The culprit is the increased site production and delivery costs (p&d), up 484 million (+14.4 % QoQ), which is a considerable amount, as it is the miner’s main expense category. If we look at the biggest assets, the cost pressures are generalized: Morenci’s P&D costs represented 61% of revenues in Q1 2023, compared with 79.6% in this quarter. Cerro Verde´s from 51.6% to 65% and Grasberg’s from 24.7% to 30.5%.
Management is seeing inflation in input costs moderating and prices stabilizing, and adding incremental pounds to stockpiles will drive down unit costs. The strengthening of the USD also benefits Indonesian operations concerning domestic expenses.
The situation looks less dire on a per-pound basis, with an 11% increase in North American production and delivery costs, a 2.8% increase in South America, and a remarkable decrease of -24% in Indonesia. But as I said, concerning management’s guidance, they are looking for a sharp improvement in the second half of the year. It seems stretched, and I expect downward revisions in the following quarters.
Ending Thoughts
Management didn’t comment much on their view about the copper run-up, nor did the analysts in the call ask them about it. The CEO remarked that copper fundamentals warrant an extended period of deficits and that physical conditions for concentrates remained tight.

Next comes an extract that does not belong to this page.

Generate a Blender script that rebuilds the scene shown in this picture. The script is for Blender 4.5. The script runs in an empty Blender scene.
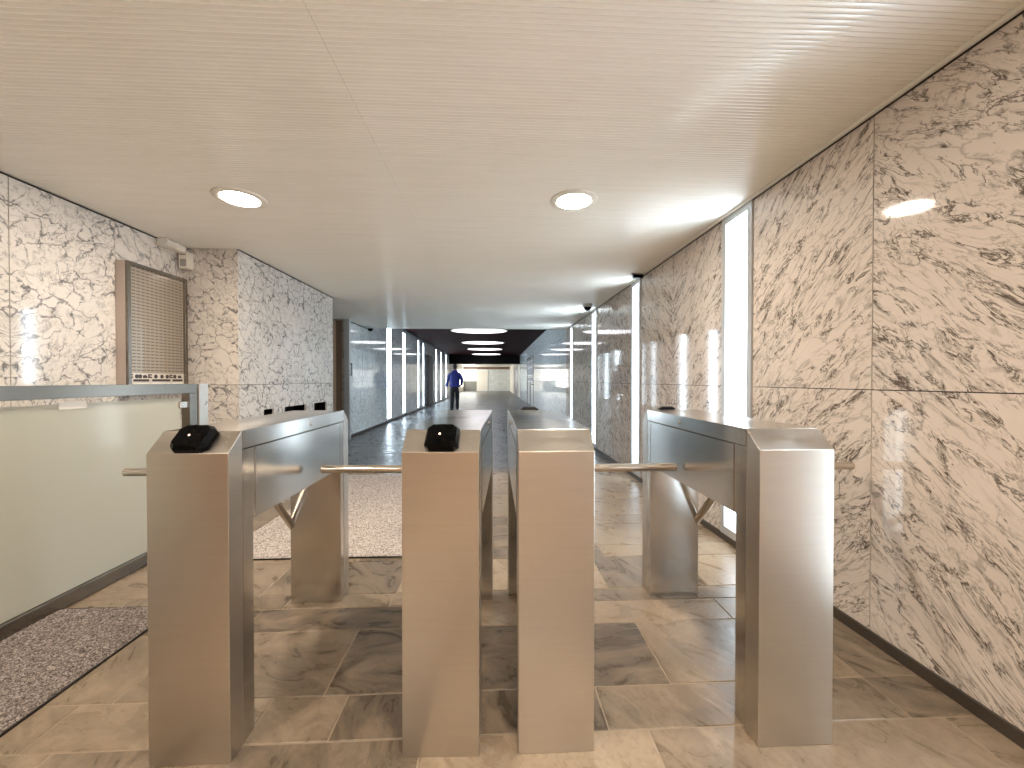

For the short-term future, there is not much growth besides a continuation of the copper rally, about which I expressed my concerns. I don’t know what the market is expecting, but I know that the market is impatient. The market will not wait three to five years to see the expansion of the Bagdad mine, just mild improvements in its leaching initiatives to offset complex ore types in the Americas, and in the meantime, watching each quarter for no broad growth in its operations.
I continue to think that there is much to like about Freeport for the next decade:
- It is present in Arizona’s very safe mining jurisdiction, representing 48% of total copper production and 43% of its mineral reserves.
- It has a pretty good relationship with local communities in a complex country like Peru and has the option to boost operations in Chile.
- Through its PT-FI ownership, it possesses a much-envied collection of assets in Indonesia with low-cost operations.
- It has a proper debt leverage to make external acquisitions or develop organic opportunities.
However, production growth for the next two to three years will probably remain subdued, with the positives (leaching initiatives) offsetting the negatives (low ore grades and low recovery rates in the Americas). Earnings growth will be highly dependent on copper price developments.
Company guidance seems overly optimistic. Even its estimate for 2025 EBITDA seems stretched at $11 billion, when in 2021, with an average realized copper price of $4.33/lb, they obtained $10.2 billion, including non-controlling interest ($9.2 billion for common shareholders).
Therefore, being reasonable to think that FCX could probably continue to trade in a range, the $47-$50 spread is a good target to sell some of the position, up to 25%, take some profits, and wait for the price to cool down to a more fundamentally based price of $40-$42 to reload.